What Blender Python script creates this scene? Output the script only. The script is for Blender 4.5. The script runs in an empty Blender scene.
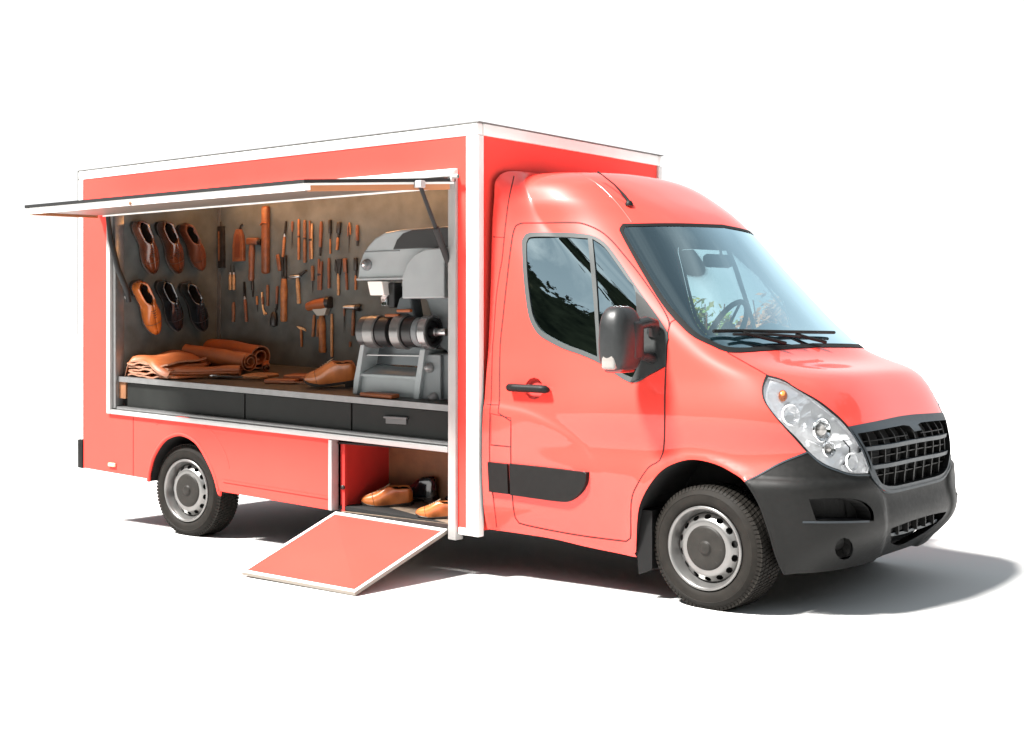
import bpy, bmesh, math, random, json
import numpy as np
from mathutils import Vector, Matrix
from mathutils.geometry import delaunay_2d_cdt
random.seed(7)
sc = bpy.context.scene
col = sc.collection
# ------------------------------------------------------------ camera
cam_d = bpy.data.cameras.new('camera'); cam = bpy.data.objects.new('camera', cam_d); col.objects.link(cam)
F_PX, CX, CY = 1423.745, 315.38, 324.036
cam.location = (3.178, -7.516, 1.446)
cam.rotation_euler = (math.radians(90), 0, math.radians(41.304))
cam_d.sensor_fit = 'HORIZONTAL'; cam_d.sensor_width = 36
cam_d.lens = F_PX / 1024 * 36
cam_d.shift_x = (512 - CX) / 1024; cam_d.shift_y = (CY - 375) / 1024
cam_d.clip_start = .05; cam_d.clip_end = 2000
sc.camera = cam
# ------------------------------------------------------------ light
sc.view_settings.view_transform = 'Standard'; sc.view_settings.look = 'None'
sc.view_settings.exposure = 1.55; sc.view_settings.gamma = 1
SUN = Vector((.40, .82, -1.25)).normalized()          # direction the light travels
sd = bpy.data.lights.new('sun', 'SUN'); so = bpy.data.objects.new('sun', sd); col.objects.link(so)
sd.energy = 5.6; sd.angle = math.radians(9); sd.color = (1, .975, .94)
so.rotation_euler = SUN.to_track_quat('-Z', 'Y').to_euler()
world = bpy.data.worlds.new('World'); sc.world = world; world.use_nodes = True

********

TASK: Locate all lines in the listing above with the word "scene" and copy them.

TASK RESULT:
What Blender Python script creates this scene? Output the script only. The script is for Blender 4.5. The script runs in an empty Blender scene.
sc = bpy.context.scene